If your templates are out of date or you’ve grown since you first hired, it’s worth reviewing your Employment Contract now to ensure it supports capability management and lawful termination.
Policies And Staff Handbook
- Performance and capability policy that mirrors the staged process set out above.
- Disciplinary and grievance policies aligned with the ACAS Code.
- Equality, disability and reasonable adjustments policy.
- Training and probation policies for new starters.
Bringing these together in a single Staff Handbook makes it easy to keep things consistent and shows you take fairness seriously.
Performance Improvement Plans
Use a standard PIP template for consistency, but tailor it to each role and situation. The PIP should set measurable goals, timescales and supports, and clearly explain potential outcomes if improvement isn’t sustained. Our article on running a Performance Improvement Plan covers best practice and common pitfalls.
Probation Periods
Probation allows you to assess capability early. Make sure your contract clearly states the probation length, extension right and review points. You should still follow a fair process - but the thresholds and timings are more flexible in probation. If you’re fine-tuning your approach with new starters, see our guide to the probation period.
Decision And Outcome Letters
Outcome letters for warnings and dismissal should explain the evidence, your decision and the appeal process. Clear, careful drafting now can save you a lot of back-and-forth later and will be scrutinised if a claim arises.
Ending The Employment Fairly
When you do have to part ways, follow the steps to end an employment contract fairly - give notice or PILON, pay for untaken holiday, collect company property, close IT access and confirm restrictive covenants. A tidy exit reduces risk and protects your team.
When Can You Dismiss For Poor Performance (And What If The Employee Has Short Service)?
Dismissal for poor performance is usually fair only after warnings and a reasonable chance to improve.
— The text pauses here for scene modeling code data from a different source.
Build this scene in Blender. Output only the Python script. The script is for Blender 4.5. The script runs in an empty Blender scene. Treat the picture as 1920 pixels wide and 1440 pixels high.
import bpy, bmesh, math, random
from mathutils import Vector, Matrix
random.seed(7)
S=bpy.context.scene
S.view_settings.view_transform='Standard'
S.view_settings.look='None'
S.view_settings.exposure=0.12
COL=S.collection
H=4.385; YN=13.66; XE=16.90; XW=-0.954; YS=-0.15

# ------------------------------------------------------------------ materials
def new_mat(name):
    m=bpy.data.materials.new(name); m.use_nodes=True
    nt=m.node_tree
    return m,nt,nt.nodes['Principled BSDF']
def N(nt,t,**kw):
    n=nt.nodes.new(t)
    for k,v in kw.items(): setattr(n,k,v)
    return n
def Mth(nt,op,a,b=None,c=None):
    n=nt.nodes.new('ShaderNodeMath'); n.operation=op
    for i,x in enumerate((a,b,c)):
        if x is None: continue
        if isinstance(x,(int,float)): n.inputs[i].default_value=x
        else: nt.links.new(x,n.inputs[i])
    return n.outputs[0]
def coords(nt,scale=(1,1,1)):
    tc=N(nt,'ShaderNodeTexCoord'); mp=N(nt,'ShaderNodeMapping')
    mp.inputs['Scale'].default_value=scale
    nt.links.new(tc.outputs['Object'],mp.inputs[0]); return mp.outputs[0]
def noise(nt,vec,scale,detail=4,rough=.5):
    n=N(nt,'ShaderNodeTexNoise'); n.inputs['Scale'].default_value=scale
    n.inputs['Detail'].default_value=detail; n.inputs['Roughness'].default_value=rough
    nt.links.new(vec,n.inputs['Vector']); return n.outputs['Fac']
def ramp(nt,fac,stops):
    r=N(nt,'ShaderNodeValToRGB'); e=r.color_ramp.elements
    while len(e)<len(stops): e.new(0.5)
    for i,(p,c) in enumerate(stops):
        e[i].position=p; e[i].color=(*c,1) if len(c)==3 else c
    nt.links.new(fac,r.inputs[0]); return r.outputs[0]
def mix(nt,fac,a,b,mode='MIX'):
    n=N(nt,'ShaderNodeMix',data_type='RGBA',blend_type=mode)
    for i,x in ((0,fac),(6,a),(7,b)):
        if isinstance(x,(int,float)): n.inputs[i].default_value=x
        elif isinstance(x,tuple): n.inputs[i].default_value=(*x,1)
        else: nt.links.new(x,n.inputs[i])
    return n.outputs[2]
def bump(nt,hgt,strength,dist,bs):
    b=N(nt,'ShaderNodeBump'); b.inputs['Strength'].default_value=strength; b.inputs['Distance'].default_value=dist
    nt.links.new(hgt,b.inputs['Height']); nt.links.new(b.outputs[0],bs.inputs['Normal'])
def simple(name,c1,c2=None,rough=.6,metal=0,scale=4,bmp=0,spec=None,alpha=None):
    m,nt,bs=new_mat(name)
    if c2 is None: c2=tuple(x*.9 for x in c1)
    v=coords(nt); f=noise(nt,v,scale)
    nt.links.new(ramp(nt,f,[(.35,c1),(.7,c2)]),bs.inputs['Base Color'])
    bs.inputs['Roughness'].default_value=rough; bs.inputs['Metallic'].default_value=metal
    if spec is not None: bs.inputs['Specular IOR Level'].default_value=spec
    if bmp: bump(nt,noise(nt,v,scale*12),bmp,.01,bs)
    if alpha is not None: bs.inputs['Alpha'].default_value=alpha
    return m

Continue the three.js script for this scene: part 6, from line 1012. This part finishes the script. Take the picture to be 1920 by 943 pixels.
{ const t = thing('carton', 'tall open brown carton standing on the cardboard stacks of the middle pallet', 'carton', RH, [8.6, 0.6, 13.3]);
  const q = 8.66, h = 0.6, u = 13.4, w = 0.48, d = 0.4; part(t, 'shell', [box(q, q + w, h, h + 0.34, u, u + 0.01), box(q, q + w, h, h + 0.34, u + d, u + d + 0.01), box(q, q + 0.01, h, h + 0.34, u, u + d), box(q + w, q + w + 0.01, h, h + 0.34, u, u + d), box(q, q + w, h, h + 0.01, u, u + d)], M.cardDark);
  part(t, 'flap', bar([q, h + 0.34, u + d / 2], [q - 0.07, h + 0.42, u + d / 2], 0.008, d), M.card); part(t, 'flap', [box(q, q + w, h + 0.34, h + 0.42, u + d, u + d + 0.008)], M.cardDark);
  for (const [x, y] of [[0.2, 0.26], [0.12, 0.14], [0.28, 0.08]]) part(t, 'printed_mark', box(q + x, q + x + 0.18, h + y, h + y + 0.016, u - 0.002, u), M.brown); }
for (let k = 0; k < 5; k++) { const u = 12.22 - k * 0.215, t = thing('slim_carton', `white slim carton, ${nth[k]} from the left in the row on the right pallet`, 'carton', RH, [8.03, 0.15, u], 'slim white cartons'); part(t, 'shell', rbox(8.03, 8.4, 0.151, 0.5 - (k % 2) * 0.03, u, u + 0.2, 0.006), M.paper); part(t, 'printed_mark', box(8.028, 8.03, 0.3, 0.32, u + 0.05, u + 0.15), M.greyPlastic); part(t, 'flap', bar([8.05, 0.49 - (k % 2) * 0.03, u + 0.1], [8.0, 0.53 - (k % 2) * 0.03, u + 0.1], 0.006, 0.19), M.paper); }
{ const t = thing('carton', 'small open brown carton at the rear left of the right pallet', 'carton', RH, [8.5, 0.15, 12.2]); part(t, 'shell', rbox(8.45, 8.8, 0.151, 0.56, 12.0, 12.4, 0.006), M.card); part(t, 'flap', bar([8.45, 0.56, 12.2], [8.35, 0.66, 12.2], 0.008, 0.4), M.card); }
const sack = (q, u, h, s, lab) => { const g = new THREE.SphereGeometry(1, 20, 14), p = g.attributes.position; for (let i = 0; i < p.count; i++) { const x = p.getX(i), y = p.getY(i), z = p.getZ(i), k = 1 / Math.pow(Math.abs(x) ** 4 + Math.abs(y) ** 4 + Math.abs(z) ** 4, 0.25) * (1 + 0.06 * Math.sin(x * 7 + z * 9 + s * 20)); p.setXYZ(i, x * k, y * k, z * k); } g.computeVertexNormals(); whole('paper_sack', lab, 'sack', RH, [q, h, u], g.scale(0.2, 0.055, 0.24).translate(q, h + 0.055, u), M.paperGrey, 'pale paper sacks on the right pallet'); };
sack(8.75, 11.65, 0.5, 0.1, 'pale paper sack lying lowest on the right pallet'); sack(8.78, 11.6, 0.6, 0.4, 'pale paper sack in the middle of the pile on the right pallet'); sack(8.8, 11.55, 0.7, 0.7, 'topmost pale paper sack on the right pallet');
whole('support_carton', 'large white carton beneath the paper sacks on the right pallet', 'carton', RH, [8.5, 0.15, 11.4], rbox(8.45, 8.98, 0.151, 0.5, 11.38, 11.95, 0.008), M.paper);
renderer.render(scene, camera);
However, there are scenarios where earlier action may be reasonable:
- Probation: shorter timescales and simpler processes can be justified, subject to fairness and discrimination risks.
- Serious capability gaps: where the gap is so wide that no reasonable steps would bridge it in a reasonable period, particularly in safety-critical roles.
- Short service: employees with under two years’ service can’t generally claim ordinary unfair dismissal - but watch for automatically unfair and discrimination risks (which don’t require two years).
Even in these cases, a brief, fair process (meeting, opportunity to respond, written outcome, notice and appeal) remains best practice. It protects you against wrongful dismissal and discrimination claims and demonstrates reasonableness if challenged.
If you’re weighing up timing, our guide on whether you can dismiss for poor performance sets out the practical considerations so you can decide confidently.
Key Takeaways
- Poor performance at work is a capability issue - keep it distinct from conduct and follow a fair, staged process grounded in evidence and clear standards.
- Set expectations early in your Employment Contract and reinforce them with a clear Staff Handbook and performance policy.
- Start informally, then use a structured Performance Improvement Plan with measurable goals, regular check-ins and realistic timescales.
- Escalate warnings lawfully and document support given. Only move to dismissal when there’s no sustainable improvement and alternatives aren’t reasonable.
- Watch the big legal risks: unfair dismissal, discrimination and reasonable adjustments, wrongful dismissal, data protection and ACAS Code principles.
- Pay special attention to probation and short-service cases - you still need a fair process, even if it’s shorter. When termination is necessary, follow the steps to end an employment contract properly.
- If the situation blurs into behaviour or health issues, revisit the distinction between conduct vs capability, and consider whether sickness or disability adjustments are required.